**Data section:**

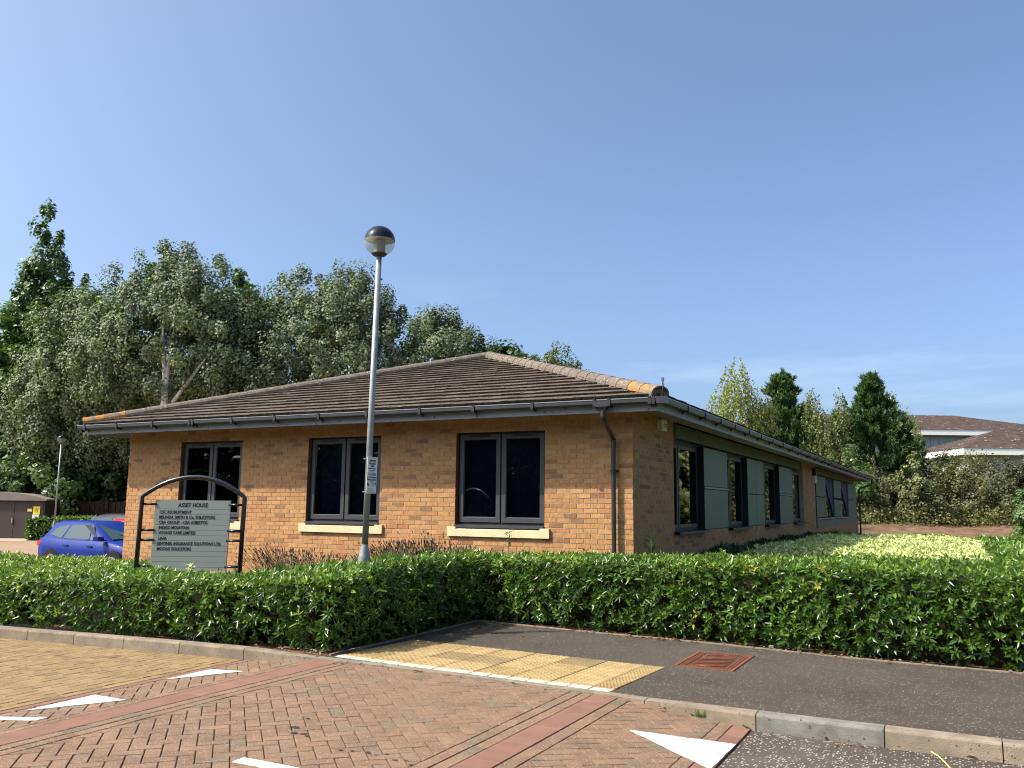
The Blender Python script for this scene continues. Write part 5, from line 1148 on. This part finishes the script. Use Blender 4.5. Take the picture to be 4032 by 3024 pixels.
def spires(x, y, z, n, rad, h, g):
    return [(x+g.uniform(-rad,rad), y+g.uniform(-rad,rad), z+g.uniform(-.3,.3), .28, .28, h*g.uniform(.6,1.2)) for _ in range(n)]
g1 = random.Random(21)
# tall poplar at the far left
lp = [(-52.6,25.5,7.5,2.2,2.2,5.0)]
for (x, y, z, rx, rz) in ((-52.9,25.3,17.0,.75,6.3),(-51.9,25.9,15.4,.75,5.0),(-53.6,25.0,13.6,1.0,5.0),(-51.1,26.3,13.0,.9,4.6),(-50.2,26.8,13.8,.75,4.3),(-54.3,24.7,11.2,1.0,4.4),(-52.2,25.6,11.5,1.5,5.0),(-49.9,27.0,11.0,.9,3.0)): lp.append((x,y,z,rx,rx,rz))
tree('poplar_tree', 'tall narrow dark poplar with split spires above the left trees', (-52.3,25.7), 8, lp, 2300, 24, .27, (.24,.19), L_green, trunk_r=.35, limbs=5, vb=-.08, stretch=(.85,.85,1.7))
wp = dict(mt=L_wpop, bark=m_barkw, group=None, stretch=(.78,.78,1.12), twig=True)
A1 = [(-33.6,20.9,10.4,4.2,4.2,4.6),(-36.3,19.6,9.2,2.9,2.9,3.6),(-31.1,22.0,8.9,3.2,3.2,4.0),(-34.3,20.6,13.4,2.3,2.3,2.4),(-32.6,21.4,12.6,2.3,2.3,2.6),(-29.9,22.6,7.0,2.6,2.6,3.2)]+spires(-33.8,20.7,13.2,9,2.2,1.2,g1)
tree('white_poplar_tree', 'largest silvery white poplar with pale forked trunk, left of the roof', (-34.1,20.3), 9.5, A1, 900, 62, .36, (.14,.11), trunk_r=.34, shell=.72, limbs=5, **wp)
A2 = [(-40.4,20.4,9.2,3.7,3.2,4.0),(-41.9,19.6,6.8,2.7,2.6,3.7),(-39.0,21.2,6.0,3.2,2.6,3.4),(-42.3,19.4,4.6,1.9,1.8,2.2),(-40.4,20.4,12.0,2.0,2.0,1.9)]+spires(-40.5,20.3,11.8,7,1.4,1.0,g1)
tree('white_poplar_tree', 'broad silvery poplar above the kiosk and the timber fence', (-40.6,21.2), 7, A2, 800, 62, .36, (.14,.11), trunk_r=.26, shell=.6, limbs=4, **wp)
A3 = [(-27.6,26.2,9.6,4.2,4.2,4.6),(-30.0,25.0,8.6,3.2,3.2,4.2),(-25.0,27.4,9.0,3.2,3.2,4.6),(-28.6,25.7,12.6,2.4,2.4,2.6),(-26.2,26.8,12.4,2.5,2.5,2.7),(-23.9,28.0,7.0,2.6,2.6,4.0),(-29.0,25.4,6.2,3.4,3.4,3.2)]+spires(-27.5,26.2,12.8,10,2.6,1.3,g1)
tree('white_poplar_tree', 'silvery poplar behind the lamp post, centre of the left trees', (-27.3,26.6), 8, A3, 1000, 62, .36, (.14,.11), trunk_r=.3, shell=.7, limbs=6, **wp)
tree('poplar_tree', 'bright green poplar top showing between the two largest silvery poplars', (-37.9,29.9), 10, [(-37.6,29.7,14.0,1.6,1.6,3.0),(-36.6,30.3,13.0,1.5,1.5,2.6),(-38.7,29.2,12.2,1.8,1.8,3.0),(-37.6,29.8,9.5,2.6,2.6,4)], 520, 20, .30, (.32,.26), L_green, trunk_r=.3, limbs=4)
A4 = [(-25.9,36.2,10.6,2.9,2.9,3.6),(-24.3,37.0,9.6,2.4,2.4,3.2),(-27.3,35.5,9.4,2.2,2.2,3.2),(-25.7,36.3,13.0,1.4,1.4,1.6)]+spires(-25.7,36.3,12.9,6,1.1,.9,g1)
tree('white_poplar_tree', 'smaller silvery poplar just left of the roof apex', (-25.8,36.6), 6, A4, 480, 58, .34, (.155,.12), trunk_r=.24, shell=.6, limbs=4, vb=.05, **wp)
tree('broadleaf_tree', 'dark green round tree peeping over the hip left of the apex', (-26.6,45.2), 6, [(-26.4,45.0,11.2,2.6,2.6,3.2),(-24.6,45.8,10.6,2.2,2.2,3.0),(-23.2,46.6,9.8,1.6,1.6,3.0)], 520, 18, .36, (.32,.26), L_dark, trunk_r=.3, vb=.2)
A5 = [(-21.9,45.2,9.8,2.5,2.5,3.4),(-20.6,45.9,9.2,1.9,1.9,3.0),(-23.0,44.6,9.2,1.6,1.6,2.8)]+spires(-21.8,45.2,11.8,6,1.2,.9,g1)
tree('white_poplar_tree', 'small silvery poplar just right of the roof apex', (-21.8,45.6), 5, A5, 340, 58, .34, (.165,.125), trunk_r=.22, shell=.55, limbs=4, vb=.05, **wp)
tree('broadleaf_tree', 'light green leafy tree at the left edge beside the tall poplar', (-53.5,23.5), 6, [(-52.8,22.6,9.4,2.6,2.6,4.4),(-51.6,24.4,7.4,2.4,2.4,4.6),(-55.5,22.6,7.8,2.2,2.2,4.2),(-47.6,22.8,5.5,2.4,2.0,3.4),(-49.6,21.6,7.2,2.2,2.0,3.6)], 800, 20, .34, (.32,.26), L_green, trunk_r=.28, vb=.05)
tree('broadleaf_tree', 'dark leafy tree cut by the left edge of the view', (-51.2,19.6), 5, [(-51.4,19.4,7.2,2.4,2.4,4.6),(-50.2,20.2,4.4,2.2,2.2,3.2)], 520, 20, .36, (.32,.26), L_dark, trunk_r=.28)
tree('broadleaf_tree', 'low bright green bushy tree behind the kiosk roof', (-41.5,19.0), 1.5, [(-41.6,18.6,2.6,1.9,1.6,1.9),(-43.4,17.6,2.8,2.0,1.6,2.2),(-45.4,16.6,2.6,1.8,1.6,2.2),(-40.2,19.4,1.9,1.5,1.4,1.7)], 520, 20, .30, (.26,.20), L_green, trunk_r=.12)
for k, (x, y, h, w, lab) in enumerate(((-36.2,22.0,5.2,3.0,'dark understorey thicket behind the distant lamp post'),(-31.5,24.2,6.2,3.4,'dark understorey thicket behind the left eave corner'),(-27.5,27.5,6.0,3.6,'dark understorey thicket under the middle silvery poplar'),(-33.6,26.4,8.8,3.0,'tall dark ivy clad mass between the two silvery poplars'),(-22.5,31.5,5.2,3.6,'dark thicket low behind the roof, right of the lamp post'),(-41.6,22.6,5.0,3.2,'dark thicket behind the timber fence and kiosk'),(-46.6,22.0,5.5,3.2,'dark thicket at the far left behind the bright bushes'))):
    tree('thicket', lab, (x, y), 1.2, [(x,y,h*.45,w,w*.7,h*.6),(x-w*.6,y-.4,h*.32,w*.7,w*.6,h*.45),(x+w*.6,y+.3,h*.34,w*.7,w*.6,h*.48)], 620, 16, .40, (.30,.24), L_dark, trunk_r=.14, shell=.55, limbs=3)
big = [o for o in C.objects if o.name.startswith('white_poplar_tree')][0]
for pts, r in (([(-31.9,18.75,2.0),(-31.75,18.7,6.6),(-31.85,18.7,8.2),(-32.15,18.7,9.5),(-32.5,18.9,11)],[.24,.19,.15,.09,.03]), ([(-31.75,18.7,7.0),(-31.6,18.65,8.4),(-31.55,18.7,9.4)],[.12,.09,.04]), ([(-31.4,18.9,6.6),(-30.6,19.3,7.9),(-30.0,19.6,8.9)],[.10,.085,.03])):
    b = MB(); b.tube(pts, r, 8); b.build('stem', m_barkw, big)
# right hand side
R1 = [(-8.6,45.6,6.8,1.7,1.7,4.2),(-9.6,45.1,5.4,1.5,1.5,3.2),(-7.8,46.0,6.0,1.1,1.1,3.2),(-8.4,45.6,9.6,.85,.85,2.2),(-6.9,46.4,8.3,.7,.7,1.3)]
def birch(label, base, bl, n, s=1.0, mt=None):
    bx, by = base; bz = terrain(bx, by)-.1; t = thing('birch_tree', label, 'tree', (bx, by, bz)); mt_ = max(q[2]+q[5] for q in bl); b = MB()
    b.tube([(bx,by,bz),(bx+.1,by,bz+(mt_-bz)*.5),(bx+.05,by,bz+(mt_-bz)*.74)], [.12,.07,.012], 7); b.build('trunk', m_barkw, t)
    c, d = blob_pts(bl, n, shell=.35)
    for i in range(10):
        lowc = c[c[:, 2] < np.quantile(c[:, 2], .6)]; e = lowc[int(G.integers(0, len(lowc)))]; b = MB(); z0_ = e[2]-.9; b.tube([(bx,by,z0_),((bx+e[0])/2,(by+e[1])/2,e[2]+.1),tuple(e)], [.035,.02,.006], 5); b.build('limb', m_bark, t)
    K = 13; f = np.arange(K)[None, :, None]; out = nrm(np.stack([c[:, 0]-bx, c[:, 1]-by, np.zeros(n)], 1))
    P_ = c[:, None]+np.array([[[0,0,-.085*s]]])*f+out[:, None]*(.035*f*s)+G.normal(0, .055*s, (n, K, 3)); P_ = P_.reshape(-1, 3)
    v = np.clip(np.repeat(G.normal(.5, .2, n), K)+G.normal(0, .12, n*K), 0, 1); V, Q, A = cards(P_, .15*s, .10*s, np.array([[0,0,-1.]]), v); link('crown', np_mesh('crown', V, Q, A, mt or L_birch), t)
birch('pale yellow green birch left of the two pines above the side roof', (-8.4,45.8), R1, 1500)
R3 = [(-3.5,50.6,5.6,1.35,1.35,3.2),(-3.3,50.8,3.6,1.7,1.7,3.0),(-4.2,50.3,8.6,.6,.6,1.5),(-2.6,51.1,8.4,.5,.5,1.5),(-3.9,50.4,7.3,1.0,1.0,1.4),(-2.0,51.4,3.4,1.6,1.6,2.4)]
birch('thin topped birch standing between the two pines', (-3.4,50.9), R3, 1500, mt=L_olive)
birch('birch tips showing behind the right shoulder of the larger pine', (1.3,59.9), [(.8,59.7,8.0,.8,.8,1.9),(1.6,60.1,7.0,.8,.8,1.7),(.2,59.4,9.9,.4,.4,1.0)], 190)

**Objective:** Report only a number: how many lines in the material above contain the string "thicket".

**Exercise answer:** 2